_Task to carry out_
Of the material below, the lines to be retyped are those from the line containing "Write part 2" through the line containing "scatter('weeds',W2,C_weed,4,rng.uniform(.6,1.9,len(W2)),.15)", inclusive; reproduce them exactly.

_Extracted material_
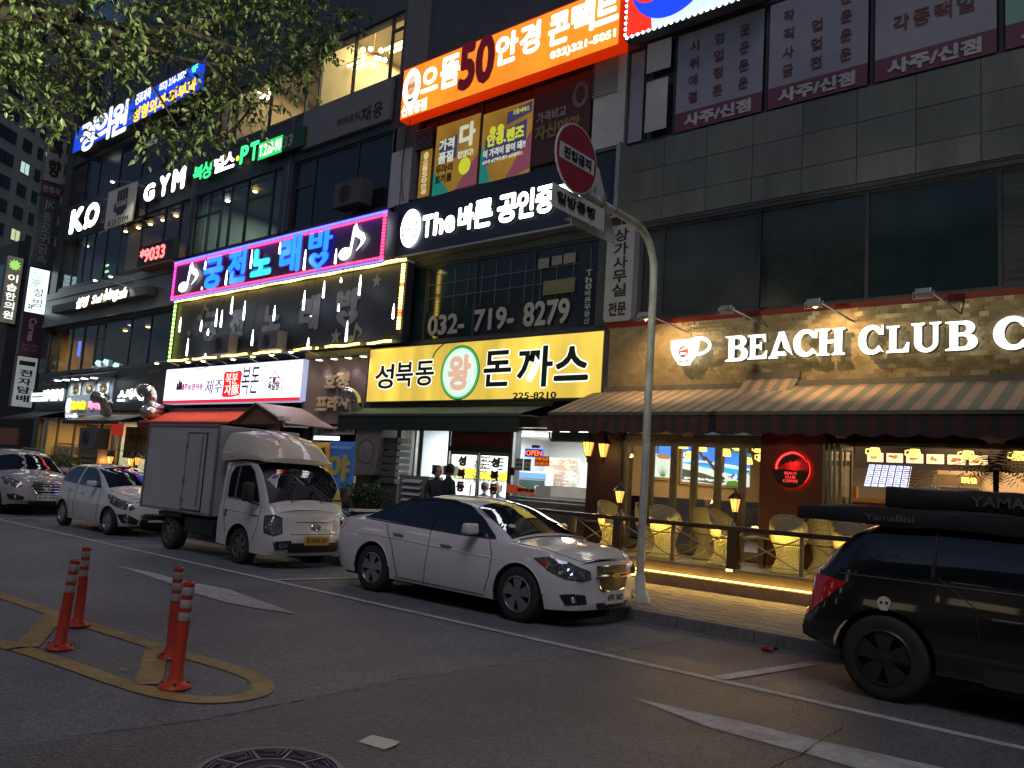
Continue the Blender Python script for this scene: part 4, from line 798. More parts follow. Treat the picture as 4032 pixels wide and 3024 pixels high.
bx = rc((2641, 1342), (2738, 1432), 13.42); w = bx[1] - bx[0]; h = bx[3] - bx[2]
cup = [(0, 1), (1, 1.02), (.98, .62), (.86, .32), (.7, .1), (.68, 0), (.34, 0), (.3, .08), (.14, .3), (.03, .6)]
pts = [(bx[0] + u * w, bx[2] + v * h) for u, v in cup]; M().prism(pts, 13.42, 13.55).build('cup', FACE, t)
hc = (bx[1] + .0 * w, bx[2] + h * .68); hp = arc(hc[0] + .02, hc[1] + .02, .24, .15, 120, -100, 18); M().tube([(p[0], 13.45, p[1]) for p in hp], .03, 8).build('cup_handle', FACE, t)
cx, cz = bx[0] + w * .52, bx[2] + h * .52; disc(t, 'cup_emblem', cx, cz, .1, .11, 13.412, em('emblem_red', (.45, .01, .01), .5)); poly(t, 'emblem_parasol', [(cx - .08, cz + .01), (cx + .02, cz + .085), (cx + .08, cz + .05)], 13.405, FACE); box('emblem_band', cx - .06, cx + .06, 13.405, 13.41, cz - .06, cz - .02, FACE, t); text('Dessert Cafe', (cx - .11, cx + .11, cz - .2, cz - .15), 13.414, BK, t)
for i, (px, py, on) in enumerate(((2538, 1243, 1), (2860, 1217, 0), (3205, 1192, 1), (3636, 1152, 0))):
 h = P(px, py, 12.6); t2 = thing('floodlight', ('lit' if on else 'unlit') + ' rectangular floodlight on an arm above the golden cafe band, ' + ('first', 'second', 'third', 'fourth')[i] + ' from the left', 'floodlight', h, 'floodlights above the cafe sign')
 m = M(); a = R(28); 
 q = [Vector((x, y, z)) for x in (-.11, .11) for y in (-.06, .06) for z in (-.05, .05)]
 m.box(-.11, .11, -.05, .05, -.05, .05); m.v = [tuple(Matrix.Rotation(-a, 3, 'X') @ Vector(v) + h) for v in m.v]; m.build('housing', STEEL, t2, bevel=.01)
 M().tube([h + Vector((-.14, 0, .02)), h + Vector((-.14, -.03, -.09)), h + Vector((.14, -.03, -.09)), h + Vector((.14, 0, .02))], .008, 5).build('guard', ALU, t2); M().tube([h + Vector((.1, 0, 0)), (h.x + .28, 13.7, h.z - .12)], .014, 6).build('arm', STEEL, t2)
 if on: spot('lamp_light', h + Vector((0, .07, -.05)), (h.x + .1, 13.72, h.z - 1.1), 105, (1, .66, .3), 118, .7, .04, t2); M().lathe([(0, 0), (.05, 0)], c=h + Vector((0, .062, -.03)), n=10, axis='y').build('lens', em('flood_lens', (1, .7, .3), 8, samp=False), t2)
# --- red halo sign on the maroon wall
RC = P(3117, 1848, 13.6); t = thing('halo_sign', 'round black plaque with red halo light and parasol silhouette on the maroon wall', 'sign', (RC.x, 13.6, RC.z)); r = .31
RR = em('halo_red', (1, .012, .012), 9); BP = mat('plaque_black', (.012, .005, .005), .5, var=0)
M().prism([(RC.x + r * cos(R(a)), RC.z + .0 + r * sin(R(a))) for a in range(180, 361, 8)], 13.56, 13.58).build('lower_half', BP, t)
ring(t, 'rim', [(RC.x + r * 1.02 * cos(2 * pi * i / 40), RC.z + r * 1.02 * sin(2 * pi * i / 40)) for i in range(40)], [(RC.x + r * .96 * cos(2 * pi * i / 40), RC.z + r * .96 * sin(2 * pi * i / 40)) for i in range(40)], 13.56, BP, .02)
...
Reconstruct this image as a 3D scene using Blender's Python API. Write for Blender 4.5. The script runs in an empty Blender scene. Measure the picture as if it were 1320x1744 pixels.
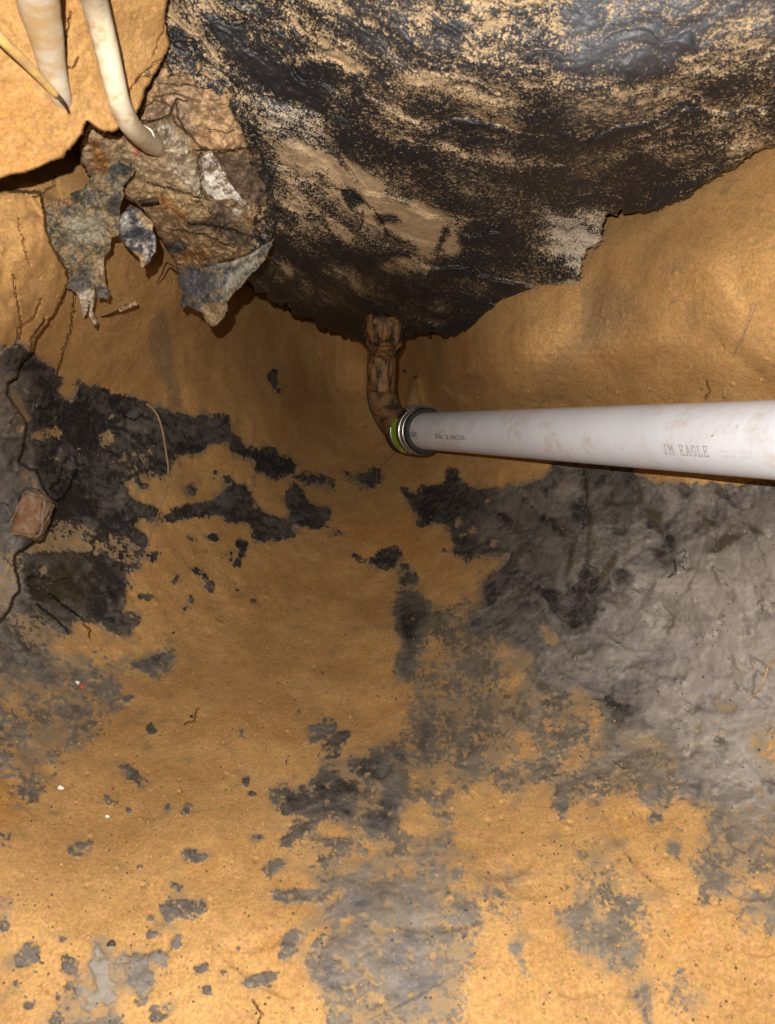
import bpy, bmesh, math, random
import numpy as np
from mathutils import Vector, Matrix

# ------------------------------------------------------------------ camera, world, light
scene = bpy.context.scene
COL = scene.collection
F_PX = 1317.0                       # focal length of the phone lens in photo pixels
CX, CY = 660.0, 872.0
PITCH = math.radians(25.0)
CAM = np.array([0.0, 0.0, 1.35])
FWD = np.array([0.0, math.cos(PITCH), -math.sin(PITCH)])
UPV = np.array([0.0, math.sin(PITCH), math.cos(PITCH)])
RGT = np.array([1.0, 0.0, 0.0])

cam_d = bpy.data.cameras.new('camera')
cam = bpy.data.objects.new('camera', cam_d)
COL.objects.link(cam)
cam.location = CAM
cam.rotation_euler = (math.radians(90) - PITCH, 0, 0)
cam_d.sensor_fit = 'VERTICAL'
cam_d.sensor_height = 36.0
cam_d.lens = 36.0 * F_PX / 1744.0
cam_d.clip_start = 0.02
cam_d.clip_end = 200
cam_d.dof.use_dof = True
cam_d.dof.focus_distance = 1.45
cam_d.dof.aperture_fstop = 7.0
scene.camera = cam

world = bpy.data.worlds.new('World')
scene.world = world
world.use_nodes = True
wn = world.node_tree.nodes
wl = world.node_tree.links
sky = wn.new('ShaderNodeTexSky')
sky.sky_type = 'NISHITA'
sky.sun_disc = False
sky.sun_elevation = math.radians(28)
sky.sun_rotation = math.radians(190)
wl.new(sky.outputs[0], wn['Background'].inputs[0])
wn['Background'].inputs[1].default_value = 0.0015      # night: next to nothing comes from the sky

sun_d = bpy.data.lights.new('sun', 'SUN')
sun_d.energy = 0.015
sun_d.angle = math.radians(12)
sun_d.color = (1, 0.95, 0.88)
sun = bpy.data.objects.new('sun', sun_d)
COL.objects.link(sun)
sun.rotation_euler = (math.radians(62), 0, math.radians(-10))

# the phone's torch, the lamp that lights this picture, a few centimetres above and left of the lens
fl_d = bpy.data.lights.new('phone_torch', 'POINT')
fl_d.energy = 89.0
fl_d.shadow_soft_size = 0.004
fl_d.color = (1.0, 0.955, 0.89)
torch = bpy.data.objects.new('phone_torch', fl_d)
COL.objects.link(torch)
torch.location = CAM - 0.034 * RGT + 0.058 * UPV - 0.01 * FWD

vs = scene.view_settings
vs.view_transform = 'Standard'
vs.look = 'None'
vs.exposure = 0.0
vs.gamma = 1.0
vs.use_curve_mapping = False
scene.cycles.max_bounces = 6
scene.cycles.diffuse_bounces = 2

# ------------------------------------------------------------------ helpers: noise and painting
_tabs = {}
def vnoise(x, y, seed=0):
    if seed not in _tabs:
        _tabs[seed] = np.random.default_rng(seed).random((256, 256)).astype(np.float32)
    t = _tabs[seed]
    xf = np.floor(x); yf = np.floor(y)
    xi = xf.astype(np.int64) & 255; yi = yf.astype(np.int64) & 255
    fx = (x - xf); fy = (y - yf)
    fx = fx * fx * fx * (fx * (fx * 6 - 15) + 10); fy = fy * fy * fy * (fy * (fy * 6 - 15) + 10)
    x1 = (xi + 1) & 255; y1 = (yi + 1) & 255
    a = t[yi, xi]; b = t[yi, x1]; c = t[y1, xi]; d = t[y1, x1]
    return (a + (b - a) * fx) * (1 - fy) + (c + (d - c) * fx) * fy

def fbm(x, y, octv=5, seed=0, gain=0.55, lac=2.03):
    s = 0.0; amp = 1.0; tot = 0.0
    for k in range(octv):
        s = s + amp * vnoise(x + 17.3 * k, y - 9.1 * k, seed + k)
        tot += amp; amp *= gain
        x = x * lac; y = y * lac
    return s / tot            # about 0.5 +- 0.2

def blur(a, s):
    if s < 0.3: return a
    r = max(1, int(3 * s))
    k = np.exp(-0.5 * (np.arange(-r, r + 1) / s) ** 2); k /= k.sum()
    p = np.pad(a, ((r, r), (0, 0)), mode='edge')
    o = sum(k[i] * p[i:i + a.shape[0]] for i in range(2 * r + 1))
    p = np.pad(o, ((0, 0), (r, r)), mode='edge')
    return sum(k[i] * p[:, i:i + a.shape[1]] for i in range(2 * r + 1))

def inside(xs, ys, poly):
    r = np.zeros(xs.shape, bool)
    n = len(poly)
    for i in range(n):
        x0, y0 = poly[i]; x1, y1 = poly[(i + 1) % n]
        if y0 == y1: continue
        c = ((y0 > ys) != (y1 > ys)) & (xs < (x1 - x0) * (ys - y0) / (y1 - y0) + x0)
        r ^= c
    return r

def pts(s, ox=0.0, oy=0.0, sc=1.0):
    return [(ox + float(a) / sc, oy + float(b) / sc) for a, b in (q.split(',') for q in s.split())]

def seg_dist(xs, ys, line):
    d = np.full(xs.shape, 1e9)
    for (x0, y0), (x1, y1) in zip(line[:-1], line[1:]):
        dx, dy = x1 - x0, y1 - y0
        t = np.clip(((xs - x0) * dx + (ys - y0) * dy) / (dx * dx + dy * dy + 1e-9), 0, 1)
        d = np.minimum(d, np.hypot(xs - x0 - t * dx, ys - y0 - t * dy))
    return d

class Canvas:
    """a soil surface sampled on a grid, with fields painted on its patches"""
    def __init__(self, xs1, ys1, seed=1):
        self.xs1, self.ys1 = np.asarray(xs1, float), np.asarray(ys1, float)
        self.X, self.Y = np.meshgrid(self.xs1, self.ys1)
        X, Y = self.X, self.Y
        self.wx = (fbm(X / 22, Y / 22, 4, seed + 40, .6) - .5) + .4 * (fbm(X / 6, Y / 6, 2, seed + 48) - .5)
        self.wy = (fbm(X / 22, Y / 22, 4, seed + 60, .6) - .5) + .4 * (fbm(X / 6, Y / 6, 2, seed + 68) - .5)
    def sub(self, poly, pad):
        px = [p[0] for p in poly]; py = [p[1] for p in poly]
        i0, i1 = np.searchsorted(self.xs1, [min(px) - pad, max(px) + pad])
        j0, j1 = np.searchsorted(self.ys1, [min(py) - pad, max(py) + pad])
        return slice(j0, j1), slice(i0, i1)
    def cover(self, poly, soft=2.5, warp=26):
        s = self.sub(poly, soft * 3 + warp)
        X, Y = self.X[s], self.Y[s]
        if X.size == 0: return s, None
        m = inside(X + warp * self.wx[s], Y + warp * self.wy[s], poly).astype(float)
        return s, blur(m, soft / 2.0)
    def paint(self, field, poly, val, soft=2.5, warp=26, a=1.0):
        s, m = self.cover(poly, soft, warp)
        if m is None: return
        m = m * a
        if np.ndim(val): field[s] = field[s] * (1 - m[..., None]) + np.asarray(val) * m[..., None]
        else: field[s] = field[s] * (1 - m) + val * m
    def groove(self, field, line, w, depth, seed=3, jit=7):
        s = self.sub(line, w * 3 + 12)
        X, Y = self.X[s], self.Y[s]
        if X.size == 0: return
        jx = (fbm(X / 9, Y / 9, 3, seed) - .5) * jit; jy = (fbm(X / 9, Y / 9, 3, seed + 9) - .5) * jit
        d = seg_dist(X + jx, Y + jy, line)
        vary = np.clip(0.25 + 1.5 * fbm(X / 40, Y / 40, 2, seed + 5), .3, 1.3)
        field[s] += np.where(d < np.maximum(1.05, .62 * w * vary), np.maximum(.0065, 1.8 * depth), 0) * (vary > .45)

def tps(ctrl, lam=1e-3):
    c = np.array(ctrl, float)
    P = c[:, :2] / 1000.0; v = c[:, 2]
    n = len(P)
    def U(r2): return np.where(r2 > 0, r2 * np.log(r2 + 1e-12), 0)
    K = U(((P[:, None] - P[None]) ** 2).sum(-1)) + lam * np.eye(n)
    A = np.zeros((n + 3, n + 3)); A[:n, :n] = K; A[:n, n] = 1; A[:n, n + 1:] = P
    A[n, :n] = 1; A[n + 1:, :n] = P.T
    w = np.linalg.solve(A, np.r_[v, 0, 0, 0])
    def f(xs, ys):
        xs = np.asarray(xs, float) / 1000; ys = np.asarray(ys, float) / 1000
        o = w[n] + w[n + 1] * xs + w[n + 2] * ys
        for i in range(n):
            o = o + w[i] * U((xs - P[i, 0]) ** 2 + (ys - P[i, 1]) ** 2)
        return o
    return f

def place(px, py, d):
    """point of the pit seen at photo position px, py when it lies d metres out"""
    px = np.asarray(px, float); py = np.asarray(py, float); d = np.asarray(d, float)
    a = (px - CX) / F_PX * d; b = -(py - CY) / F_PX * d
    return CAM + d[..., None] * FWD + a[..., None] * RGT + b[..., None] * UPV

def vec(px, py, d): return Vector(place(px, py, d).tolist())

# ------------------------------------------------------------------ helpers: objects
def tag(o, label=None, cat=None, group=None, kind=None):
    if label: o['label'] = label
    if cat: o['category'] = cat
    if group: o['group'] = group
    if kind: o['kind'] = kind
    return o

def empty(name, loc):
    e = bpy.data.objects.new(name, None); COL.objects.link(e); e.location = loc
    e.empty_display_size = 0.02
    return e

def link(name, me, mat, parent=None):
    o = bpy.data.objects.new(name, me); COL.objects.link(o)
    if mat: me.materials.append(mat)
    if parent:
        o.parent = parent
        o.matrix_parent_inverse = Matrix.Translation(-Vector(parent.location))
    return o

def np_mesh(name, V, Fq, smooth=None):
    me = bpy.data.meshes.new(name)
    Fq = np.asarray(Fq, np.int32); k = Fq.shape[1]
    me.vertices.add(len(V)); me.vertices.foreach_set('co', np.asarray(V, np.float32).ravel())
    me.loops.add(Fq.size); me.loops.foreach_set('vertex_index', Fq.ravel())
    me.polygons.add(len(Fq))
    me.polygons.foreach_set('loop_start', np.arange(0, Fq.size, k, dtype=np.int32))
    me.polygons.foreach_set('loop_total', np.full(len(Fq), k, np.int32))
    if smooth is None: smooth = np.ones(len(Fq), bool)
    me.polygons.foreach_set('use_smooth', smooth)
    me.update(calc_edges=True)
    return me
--
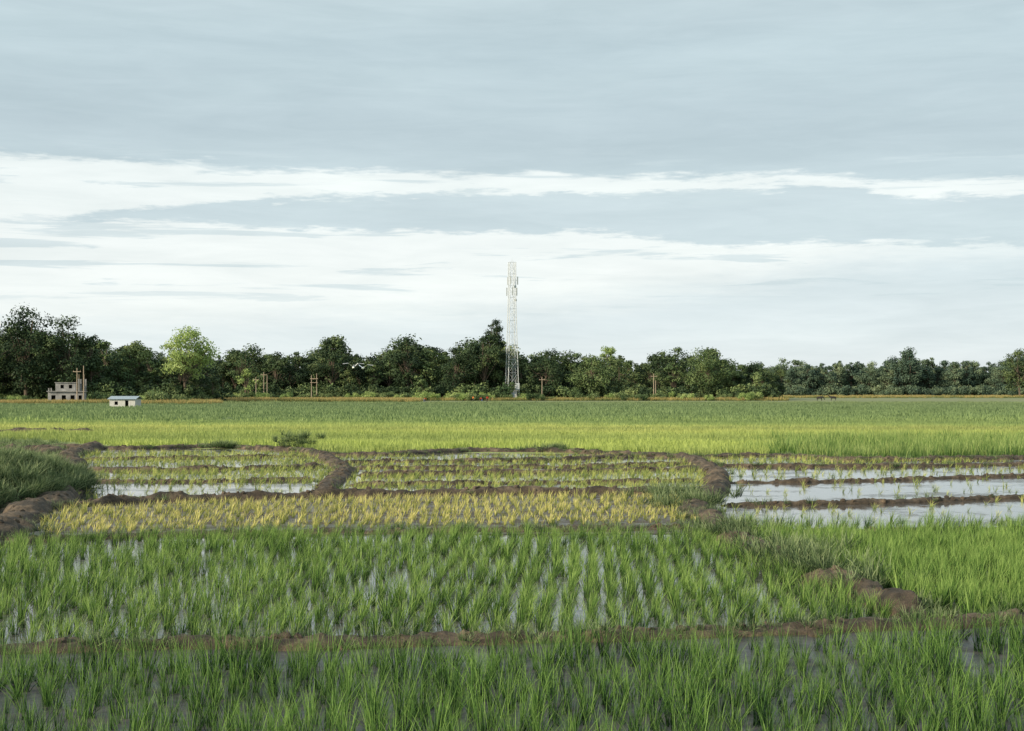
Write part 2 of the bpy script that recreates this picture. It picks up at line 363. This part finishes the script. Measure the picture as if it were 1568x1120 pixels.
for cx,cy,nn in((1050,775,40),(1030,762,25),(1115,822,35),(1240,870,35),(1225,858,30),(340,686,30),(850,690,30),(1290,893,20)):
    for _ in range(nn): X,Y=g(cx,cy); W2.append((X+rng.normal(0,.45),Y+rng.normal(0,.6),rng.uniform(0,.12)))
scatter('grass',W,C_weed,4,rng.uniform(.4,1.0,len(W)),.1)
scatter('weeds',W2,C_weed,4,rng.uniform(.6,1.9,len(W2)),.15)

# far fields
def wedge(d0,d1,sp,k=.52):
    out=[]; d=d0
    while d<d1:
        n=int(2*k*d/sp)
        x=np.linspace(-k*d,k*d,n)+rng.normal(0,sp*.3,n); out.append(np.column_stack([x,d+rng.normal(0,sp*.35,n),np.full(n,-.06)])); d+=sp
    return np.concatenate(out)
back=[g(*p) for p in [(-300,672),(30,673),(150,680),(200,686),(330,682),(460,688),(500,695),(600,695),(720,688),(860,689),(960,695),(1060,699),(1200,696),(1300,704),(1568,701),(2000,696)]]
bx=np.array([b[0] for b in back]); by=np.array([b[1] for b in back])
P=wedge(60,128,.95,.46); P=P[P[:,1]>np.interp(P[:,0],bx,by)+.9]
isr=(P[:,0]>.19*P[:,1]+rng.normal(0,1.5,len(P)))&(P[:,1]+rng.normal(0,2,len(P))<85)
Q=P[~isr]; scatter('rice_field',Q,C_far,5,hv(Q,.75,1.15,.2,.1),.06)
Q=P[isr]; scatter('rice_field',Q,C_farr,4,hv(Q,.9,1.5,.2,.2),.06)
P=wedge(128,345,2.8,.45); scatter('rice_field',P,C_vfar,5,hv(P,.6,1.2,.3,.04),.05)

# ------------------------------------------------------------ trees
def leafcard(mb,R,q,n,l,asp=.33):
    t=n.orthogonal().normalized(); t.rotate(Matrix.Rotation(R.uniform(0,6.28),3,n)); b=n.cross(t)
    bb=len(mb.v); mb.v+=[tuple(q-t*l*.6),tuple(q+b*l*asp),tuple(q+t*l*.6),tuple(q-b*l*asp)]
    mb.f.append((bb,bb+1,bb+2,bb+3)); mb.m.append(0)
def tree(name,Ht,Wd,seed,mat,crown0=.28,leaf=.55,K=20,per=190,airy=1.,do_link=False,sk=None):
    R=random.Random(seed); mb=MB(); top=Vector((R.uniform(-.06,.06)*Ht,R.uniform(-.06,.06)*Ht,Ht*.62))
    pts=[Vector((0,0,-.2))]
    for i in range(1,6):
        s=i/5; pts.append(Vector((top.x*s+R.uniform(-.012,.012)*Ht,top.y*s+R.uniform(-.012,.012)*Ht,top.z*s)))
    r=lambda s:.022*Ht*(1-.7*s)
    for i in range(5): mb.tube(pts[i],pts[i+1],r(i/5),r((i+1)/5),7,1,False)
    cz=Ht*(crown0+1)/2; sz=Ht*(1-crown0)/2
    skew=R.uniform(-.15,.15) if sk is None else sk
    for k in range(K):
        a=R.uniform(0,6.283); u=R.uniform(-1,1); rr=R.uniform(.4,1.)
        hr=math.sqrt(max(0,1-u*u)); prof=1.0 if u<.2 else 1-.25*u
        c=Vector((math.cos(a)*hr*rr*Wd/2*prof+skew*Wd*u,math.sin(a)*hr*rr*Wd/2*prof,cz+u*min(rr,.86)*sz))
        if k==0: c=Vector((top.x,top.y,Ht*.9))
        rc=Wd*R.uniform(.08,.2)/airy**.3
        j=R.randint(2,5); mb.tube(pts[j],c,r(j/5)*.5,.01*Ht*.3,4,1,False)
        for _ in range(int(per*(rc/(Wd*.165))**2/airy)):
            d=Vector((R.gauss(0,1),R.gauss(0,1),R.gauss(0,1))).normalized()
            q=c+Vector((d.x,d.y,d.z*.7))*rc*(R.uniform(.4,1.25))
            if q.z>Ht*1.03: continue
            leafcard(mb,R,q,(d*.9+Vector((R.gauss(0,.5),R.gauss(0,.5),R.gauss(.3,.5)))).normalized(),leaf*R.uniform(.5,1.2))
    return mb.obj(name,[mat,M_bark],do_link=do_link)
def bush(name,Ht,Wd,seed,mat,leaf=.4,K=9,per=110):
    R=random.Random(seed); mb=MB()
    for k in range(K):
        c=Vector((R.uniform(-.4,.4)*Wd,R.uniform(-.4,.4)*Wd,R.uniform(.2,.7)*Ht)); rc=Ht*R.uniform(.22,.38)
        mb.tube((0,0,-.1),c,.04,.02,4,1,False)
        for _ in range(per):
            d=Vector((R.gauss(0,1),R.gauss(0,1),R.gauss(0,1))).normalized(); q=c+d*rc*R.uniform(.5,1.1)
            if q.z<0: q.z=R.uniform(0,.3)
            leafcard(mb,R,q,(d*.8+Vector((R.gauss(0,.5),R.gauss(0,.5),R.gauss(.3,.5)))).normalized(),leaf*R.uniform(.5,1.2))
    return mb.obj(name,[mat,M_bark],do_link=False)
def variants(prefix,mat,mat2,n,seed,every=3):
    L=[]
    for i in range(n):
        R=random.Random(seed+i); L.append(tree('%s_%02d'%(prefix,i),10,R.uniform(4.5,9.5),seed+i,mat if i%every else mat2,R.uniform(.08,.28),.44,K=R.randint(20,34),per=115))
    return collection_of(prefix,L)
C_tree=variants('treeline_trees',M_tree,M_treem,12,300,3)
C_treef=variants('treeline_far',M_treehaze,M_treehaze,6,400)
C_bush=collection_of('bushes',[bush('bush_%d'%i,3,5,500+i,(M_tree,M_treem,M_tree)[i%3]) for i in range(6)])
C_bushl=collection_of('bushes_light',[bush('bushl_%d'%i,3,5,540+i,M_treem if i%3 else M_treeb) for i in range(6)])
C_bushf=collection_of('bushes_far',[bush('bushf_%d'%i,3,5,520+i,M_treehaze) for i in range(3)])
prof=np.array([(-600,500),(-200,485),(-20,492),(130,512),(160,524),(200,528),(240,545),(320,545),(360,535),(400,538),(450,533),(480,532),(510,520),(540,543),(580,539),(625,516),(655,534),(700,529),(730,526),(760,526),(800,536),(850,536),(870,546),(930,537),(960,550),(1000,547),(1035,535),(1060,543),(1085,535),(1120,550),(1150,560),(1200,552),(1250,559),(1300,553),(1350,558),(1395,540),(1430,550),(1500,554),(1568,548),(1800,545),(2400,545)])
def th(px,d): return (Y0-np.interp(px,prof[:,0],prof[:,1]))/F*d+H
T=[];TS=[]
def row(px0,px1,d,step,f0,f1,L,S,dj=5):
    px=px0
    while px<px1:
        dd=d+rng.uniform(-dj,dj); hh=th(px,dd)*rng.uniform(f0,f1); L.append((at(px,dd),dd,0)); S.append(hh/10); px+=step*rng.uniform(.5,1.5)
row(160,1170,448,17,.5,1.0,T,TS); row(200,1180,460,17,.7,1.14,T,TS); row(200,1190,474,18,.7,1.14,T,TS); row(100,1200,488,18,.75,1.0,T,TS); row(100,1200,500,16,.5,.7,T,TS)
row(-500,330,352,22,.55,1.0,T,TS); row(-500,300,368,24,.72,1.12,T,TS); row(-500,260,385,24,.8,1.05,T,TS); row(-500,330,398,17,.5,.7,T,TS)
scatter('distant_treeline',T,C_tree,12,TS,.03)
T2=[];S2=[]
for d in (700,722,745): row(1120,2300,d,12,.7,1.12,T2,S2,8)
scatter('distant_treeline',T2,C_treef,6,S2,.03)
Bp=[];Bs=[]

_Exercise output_
Write part 2 of the bpy script that recreates this picture. It picks up at line 363. This part finishes the script. Measure the picture as if it were 1568x1120 pixels.
for cx,cy,nn in((1050,775,40),(1030,762,25),(1115,822,35),(1240,870,35),(1225,858,30),(340,686,30),(850,690,30),(1290,893,20)):
    for _ in range(nn): X,Y=g(cx,cy); W2.append((X+rng.normal(0,.45),Y+rng.normal(0,.6),rng.uniform(0,.12)))
scatter('grass',W,C_weed,4,rng.uniform(.4,1.0,len(W)),.1)
scatter('weeds',W2,C_weed,4,rng.uniform(.6,1.9,len(W2)),.15)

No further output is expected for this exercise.